3. Worked. A lot. It is already the eighth week of the quarter, which means stacks of midterms to grade, and the looming specter of seminar papers to write. While giving a makeup midterm today I spent some quality research time on this quarter's project, which is an essay on Stravinsky's 1952 neoclassical classic The Rake's Progress. Lots of stuff out there, although the better scholarly work is in French. I can read it, but not very quickly. Somehow this absurdly ambitious project is also requiring me to become familiar with the entire field of aesthetics, from Kant to Bourdieu. Yikes. Very useful, very interesting, but yikes.
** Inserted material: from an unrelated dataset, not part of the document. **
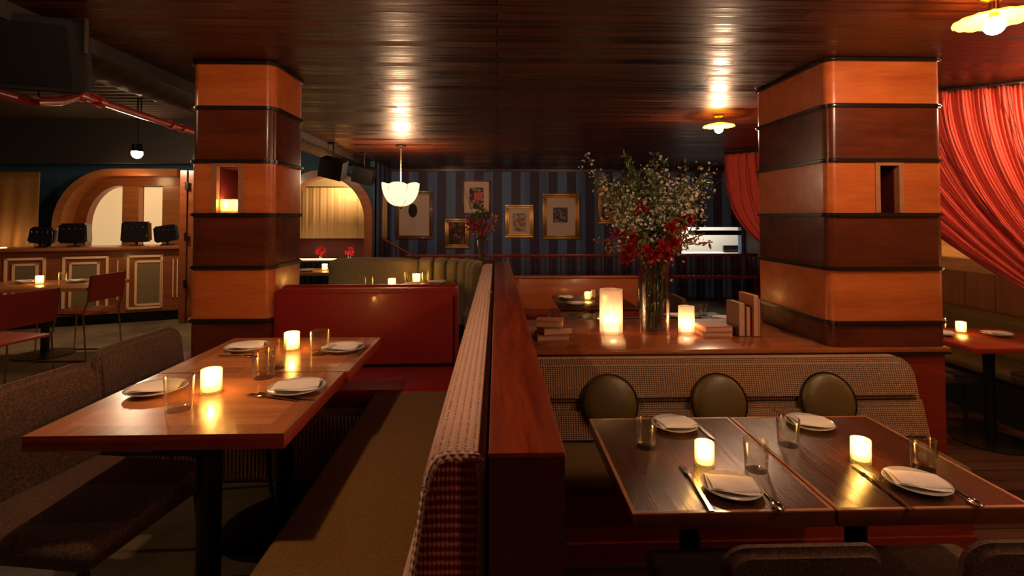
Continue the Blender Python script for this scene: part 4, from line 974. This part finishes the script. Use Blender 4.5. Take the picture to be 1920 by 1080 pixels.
for px, py, l in ((601, 484, 'left small vase of red flowers in front of the light strip'), (655, 484, 'right small vase of red flowers in front of the light strip')):
    p = aty(px, py, YA+.38); p.z = za-.03
    t = thing('flower_vase', l, 'vase', p)
    mesh_obj('glass_body', lathe(NB(), [(0,0),(.03,0),(.03,.08),(.027,.08),(.027,.005),(0,.005)], 16), M['glass'], t)
    b = NB()
    for i in range(40): d = Vector((rnd.gauss(0,1), rnd.gauss(0,1), rnd.gauss(0,1))); leaf(b, Vector((0,0,.15))+d*.012, d, .075, .042)
    mesh_obj('flower_head', b, simple('bright_red_petal', (.8,.03,.05), .5), t, smooth=False); mesh_obj('stem', tube(NB(), [(0,0,.006),(0,0,.15)], .006, 5), M['stem'], t)

# ------------------------------------------------------------ bar side: big arched structure
Yb = 8.0
def pz(px, py, Y=Yb): q = aty(px, py, Y); return q.x, q.z
t = thing('arched_backbar', 'big arched wooden backbar with two lit cream panes behind the counter', 'backbar', (-5.5, Yb, 0))
xl, _ = pz(97, 400, Yb-.35); xr, _ = pz(357, 400); _, ztp = pz(200, 320); _, zlow = pz(200, 470)
def qarc(x0, x1, z1, rx, rz, n=16):       # from left foot up the quarter arc to right end top
    pts = [(x0, 0)]
    for i in range(n+1): a = PI-PI/2*i/n; pts.append((x0+rx+rx*math.cos(a), z1-rz+rz*math.sin(a)))
    pts.append((x1, z1)); return pts
x2, _ = pz(150, 400); _, z2 = pz(200, 333); x3, _ = pz(173, 400); _, z3 = pz(200, 349)
A = qarc(xl, xr, ztp, .85, .85); B_ = qarc(x2, xr, z2, .68, .75); D_ = qarc(x3, xr, z3, .50, .62)
b = NB(); arch_ring(b, A, B_, Yb-.35, Yb); mesh_obj('outer_arch', b, M['gold_wood'], t, world=True)
b = NB(); arch_ring(b, B_, D_, Yb-.12, Yb); mesh_obj('inner_arch', b, M['bar_wood'], t, world=True)
mx0, _ = pz(238, 400); mx1, _ = pz(268, 400); rx0, _ = pz(312, 400)
b = NB(); box(b, mx0, mx1, Yb-.10, Yb, 0, z3); box(b, rx0, xr, Yb-.10, Yb, 0, z3); mesh_obj('mullion', b, M['gold_wood'], t, world=True, smooth=False)
pane = simple('lit_cream_pane', (.9,.72,.45), .5, emit=(1,.66,.32), es=.34)
for u0, u1 in ((x3-.02, mx0), (mx1, rx0)): mesh_obj('lit_pane', bx(u0, u1, Yb+.02, Yb+.03, .3, z3-.01), pane, t, world=True, smooth=False)
xs, _ = pz(75, 400, 8.2)
struct('wall_back', bx(-8.6, OX0-.45, 8.25, 8.35, 0, 2.9), M['blue_wall'], 'dark blue wall behind the bar', smooth=False)
# wooden draped panel at far left
x0g, zg0 = pz(0, 460, 7.6); x1g, zg1 = pz(76, 322, 7.6)
def gd(u, v): x = -8.2+(x1g+8.2)*u; z = zg1+(.3-zg1)*v; return (x, 7.6+.05*math.sin(x*26+v*3)*v, z)
b = NB(); grid(b, gd, 90, 14); o = tag(mesh_obj('gold_curtain', b, simple('amber_drape', (.34,.15,.04), .6)), 'amber gold curtain at the far left behind the bar', 'curtain'); o.modifiers.new('thick', 'SOLIDIFY').thickness = .006
struct('trim_7', bx(-8.5, -4.2, 7.45, 7.55, 2.12, 2.84), M['void'], 'black beam over the bar', smooth=False)
# folding door beside the column
a, c = aty(345, 320, 6.7), aty(358, 596, 6.7)
t = thing('folding_screen', 'narrow hinged wooden screen standing left of the niche column', 'screen', (a.x, 6.7, 0))
for k in range(2): mesh_obj('leaf_panel', bx(a.x-.02+k*.09, a.x+.06+k*.09, 6.66+k*.02, 6.72+k*.02, .01, a.z), M['bar_wood'], t, world=True, smooth=False)
for z in (.45, 1.05, 1.7): mesh_obj('hinge', bx(a.x+.045, a.x+.085, 6.645, 6.66, z, z+.1), M['black'], t, world=True, smooth=False)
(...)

Wednesday I drive north for some much-needed relaxation in Napa Valley. Thank goodness.

Friday, November 04, 2005

The Best Political Ad of All Time

Today I have received nine pre-recorded phone calls urging me to vote one way or the other next Tuesday. They ranged from Barbara Boxer telling me no on Props. 73 and 77 (unclear why those two only), the mayor of West Hollywood telling me to vote no on everything, to a really sketchy call that had a man sobbing while telling the story of how his daughter died because Planned Parenthood prescribed her RU 486. Yikes.
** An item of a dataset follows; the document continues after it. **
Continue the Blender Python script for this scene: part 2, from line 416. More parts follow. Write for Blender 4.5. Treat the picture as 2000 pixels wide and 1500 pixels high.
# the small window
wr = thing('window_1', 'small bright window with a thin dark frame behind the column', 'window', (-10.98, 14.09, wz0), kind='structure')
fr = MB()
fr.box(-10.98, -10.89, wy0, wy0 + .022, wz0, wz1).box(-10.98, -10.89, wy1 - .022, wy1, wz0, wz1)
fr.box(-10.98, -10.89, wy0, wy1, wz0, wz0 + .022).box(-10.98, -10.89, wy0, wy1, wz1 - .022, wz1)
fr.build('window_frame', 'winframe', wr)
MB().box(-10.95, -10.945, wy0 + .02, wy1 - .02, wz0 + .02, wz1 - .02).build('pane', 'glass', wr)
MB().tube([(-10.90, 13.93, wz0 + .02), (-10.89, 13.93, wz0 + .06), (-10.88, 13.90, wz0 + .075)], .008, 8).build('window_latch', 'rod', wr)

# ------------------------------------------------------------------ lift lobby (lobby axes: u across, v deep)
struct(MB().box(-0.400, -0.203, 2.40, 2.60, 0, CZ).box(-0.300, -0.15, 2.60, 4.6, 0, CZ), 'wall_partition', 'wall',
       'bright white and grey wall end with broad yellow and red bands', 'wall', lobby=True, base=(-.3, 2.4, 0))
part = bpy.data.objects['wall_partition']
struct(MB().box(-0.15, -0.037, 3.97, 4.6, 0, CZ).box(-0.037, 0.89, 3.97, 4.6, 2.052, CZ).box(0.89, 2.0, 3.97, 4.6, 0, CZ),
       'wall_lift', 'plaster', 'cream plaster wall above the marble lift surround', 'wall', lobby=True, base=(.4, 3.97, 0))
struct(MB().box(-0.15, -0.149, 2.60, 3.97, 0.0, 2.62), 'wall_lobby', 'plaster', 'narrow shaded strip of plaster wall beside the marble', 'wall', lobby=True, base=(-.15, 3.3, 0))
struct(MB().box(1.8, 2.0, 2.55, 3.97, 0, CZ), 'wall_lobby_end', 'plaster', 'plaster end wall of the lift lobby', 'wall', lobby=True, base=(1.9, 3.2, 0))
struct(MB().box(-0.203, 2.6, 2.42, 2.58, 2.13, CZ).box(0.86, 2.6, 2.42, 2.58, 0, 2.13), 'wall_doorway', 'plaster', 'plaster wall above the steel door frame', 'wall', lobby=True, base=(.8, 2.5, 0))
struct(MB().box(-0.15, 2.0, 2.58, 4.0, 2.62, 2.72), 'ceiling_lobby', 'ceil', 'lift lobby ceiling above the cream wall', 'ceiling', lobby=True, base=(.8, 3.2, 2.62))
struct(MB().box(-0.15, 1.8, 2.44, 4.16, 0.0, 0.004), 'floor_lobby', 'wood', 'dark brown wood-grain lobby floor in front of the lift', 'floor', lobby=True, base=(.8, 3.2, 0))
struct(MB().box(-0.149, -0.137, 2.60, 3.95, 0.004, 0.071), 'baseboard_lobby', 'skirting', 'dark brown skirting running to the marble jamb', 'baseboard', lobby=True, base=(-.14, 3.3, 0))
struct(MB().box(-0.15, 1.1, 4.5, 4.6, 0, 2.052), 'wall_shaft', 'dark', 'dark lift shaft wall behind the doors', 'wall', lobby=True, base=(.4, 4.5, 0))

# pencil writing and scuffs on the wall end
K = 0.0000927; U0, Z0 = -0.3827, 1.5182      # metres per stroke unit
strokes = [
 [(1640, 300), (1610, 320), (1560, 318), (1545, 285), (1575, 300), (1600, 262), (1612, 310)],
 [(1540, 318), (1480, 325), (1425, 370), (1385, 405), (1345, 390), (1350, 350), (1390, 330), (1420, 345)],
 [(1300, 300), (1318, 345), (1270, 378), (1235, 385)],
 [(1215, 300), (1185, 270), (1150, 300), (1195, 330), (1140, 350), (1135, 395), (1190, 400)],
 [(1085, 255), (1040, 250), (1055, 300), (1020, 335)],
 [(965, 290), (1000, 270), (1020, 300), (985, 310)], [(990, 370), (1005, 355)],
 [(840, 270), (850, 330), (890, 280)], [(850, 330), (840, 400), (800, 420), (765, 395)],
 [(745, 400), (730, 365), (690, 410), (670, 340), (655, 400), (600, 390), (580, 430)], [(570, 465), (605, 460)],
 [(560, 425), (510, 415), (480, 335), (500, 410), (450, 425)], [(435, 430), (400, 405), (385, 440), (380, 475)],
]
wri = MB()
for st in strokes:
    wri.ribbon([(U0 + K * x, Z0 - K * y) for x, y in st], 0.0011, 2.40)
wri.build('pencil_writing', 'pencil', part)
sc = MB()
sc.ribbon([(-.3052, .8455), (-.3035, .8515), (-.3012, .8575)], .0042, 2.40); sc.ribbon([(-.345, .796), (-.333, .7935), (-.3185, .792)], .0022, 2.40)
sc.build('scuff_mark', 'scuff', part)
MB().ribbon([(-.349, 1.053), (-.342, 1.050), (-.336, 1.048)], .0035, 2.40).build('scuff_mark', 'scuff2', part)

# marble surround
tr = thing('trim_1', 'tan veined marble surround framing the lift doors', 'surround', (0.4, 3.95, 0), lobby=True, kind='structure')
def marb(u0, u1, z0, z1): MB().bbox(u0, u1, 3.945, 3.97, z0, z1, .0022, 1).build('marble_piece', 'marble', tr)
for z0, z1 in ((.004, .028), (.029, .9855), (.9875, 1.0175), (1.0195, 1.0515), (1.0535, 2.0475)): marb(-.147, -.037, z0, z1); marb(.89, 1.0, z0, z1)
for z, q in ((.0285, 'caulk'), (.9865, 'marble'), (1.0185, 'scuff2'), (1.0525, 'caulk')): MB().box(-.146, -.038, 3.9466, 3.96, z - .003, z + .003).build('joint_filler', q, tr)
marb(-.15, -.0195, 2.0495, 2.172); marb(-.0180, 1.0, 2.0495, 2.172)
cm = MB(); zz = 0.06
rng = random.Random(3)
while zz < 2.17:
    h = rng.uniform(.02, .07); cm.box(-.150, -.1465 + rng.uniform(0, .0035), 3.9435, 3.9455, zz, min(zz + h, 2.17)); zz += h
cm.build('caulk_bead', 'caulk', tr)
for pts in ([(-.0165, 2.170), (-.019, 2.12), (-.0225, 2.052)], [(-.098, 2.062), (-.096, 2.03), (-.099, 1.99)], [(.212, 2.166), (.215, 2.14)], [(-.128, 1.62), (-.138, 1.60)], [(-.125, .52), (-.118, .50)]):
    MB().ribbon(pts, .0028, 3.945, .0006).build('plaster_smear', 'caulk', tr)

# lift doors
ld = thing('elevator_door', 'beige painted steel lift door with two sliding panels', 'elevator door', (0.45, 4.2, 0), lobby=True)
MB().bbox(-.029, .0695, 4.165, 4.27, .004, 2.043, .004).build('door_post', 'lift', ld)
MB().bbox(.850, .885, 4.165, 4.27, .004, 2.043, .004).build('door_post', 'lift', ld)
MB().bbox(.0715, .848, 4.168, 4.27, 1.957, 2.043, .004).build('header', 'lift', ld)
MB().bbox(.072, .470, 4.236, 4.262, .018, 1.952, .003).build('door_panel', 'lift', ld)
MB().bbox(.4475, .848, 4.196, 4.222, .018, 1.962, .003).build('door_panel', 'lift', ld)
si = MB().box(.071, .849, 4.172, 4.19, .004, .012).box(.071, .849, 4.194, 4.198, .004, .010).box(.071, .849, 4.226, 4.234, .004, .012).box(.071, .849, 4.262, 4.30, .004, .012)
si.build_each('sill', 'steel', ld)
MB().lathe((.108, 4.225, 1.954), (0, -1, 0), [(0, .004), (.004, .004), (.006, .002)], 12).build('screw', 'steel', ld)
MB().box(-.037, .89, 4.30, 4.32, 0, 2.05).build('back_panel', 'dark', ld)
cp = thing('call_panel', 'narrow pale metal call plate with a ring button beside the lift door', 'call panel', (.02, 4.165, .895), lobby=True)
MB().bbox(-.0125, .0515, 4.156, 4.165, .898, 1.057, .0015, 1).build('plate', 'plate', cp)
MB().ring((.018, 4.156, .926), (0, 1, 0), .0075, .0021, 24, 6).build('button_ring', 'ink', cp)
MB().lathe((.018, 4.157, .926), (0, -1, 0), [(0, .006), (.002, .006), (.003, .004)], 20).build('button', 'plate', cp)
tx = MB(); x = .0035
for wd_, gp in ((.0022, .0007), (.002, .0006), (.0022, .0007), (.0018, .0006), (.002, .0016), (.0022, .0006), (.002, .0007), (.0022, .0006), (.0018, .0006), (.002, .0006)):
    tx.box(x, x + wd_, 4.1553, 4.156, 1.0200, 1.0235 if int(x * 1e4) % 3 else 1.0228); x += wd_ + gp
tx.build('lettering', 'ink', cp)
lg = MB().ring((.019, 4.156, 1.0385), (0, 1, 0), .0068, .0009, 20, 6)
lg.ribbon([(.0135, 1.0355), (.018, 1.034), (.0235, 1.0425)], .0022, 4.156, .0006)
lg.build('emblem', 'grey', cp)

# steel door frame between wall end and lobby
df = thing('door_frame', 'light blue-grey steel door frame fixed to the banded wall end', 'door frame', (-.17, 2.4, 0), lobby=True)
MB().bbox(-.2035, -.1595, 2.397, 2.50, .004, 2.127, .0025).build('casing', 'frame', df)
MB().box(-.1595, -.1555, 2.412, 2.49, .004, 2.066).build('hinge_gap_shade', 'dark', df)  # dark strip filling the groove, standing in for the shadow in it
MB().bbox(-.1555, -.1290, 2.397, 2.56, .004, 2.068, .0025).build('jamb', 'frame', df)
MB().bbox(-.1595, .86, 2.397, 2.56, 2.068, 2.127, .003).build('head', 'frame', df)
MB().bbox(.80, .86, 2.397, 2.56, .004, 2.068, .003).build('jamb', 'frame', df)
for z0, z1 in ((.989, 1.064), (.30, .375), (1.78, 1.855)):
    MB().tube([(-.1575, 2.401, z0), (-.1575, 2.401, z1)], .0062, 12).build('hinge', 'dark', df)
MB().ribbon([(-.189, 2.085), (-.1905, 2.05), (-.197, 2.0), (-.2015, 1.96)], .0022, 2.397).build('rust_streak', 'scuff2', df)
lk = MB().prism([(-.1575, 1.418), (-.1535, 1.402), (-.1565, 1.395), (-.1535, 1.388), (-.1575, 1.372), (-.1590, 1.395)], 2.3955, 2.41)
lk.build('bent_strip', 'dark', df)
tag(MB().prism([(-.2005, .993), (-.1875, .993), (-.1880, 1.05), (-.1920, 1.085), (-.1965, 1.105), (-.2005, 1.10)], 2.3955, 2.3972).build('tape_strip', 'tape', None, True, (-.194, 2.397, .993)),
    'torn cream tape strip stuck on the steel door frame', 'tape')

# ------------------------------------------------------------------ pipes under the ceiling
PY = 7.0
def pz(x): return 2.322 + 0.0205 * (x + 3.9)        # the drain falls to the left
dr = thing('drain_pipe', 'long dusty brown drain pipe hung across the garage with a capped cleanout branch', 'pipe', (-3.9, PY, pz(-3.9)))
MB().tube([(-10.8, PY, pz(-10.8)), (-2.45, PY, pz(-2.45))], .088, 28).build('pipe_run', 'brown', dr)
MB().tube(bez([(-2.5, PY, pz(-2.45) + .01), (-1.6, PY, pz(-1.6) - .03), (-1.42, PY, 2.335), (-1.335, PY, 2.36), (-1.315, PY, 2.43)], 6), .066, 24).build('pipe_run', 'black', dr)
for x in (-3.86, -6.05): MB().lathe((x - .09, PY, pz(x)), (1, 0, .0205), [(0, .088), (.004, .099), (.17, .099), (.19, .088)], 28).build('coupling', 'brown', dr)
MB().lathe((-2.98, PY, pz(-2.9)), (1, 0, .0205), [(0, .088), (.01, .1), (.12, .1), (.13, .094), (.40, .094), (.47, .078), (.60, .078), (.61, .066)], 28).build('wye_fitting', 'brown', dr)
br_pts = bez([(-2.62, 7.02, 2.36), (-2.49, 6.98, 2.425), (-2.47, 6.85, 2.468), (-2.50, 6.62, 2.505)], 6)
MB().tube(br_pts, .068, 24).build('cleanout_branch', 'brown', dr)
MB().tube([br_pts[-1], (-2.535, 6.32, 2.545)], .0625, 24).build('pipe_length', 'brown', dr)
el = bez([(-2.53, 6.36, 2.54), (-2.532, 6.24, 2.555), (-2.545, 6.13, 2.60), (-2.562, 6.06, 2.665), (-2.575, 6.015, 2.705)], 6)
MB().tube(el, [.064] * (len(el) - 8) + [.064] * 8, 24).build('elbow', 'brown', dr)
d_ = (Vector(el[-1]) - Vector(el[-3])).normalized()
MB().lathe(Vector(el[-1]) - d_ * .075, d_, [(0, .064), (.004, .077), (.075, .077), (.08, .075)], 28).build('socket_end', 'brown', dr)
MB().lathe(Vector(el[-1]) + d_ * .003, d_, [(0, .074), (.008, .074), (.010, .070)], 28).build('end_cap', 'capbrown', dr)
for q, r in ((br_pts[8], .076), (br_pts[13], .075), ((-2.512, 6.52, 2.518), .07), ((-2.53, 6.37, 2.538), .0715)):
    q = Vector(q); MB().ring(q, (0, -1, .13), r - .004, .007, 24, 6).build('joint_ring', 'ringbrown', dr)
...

This all makes me wish I lived in New York City, which has the greatest political ad of all time, no matter what your politics.

Via Alex Ross.

Wednesday, November 02, 2005

Kill Me Now

I'm having trouble dealing with the supernatural cuteness of Butterstick, the baby panda bear at the National Zoo.

This is the little guy shortly after getting his first shots. Vets can be so nasty sometimes, can't they, Butterstick.

In other pop culture news, America's Next Top Lesbian, Kim, rocked this week's episode. Unfortunately, her most recent conquest, Kyle, was kicked off before they could consumate their newfound love. To celebrate, I googled this old Wesleyan Argus article that quotes her thoughts about transgender politics.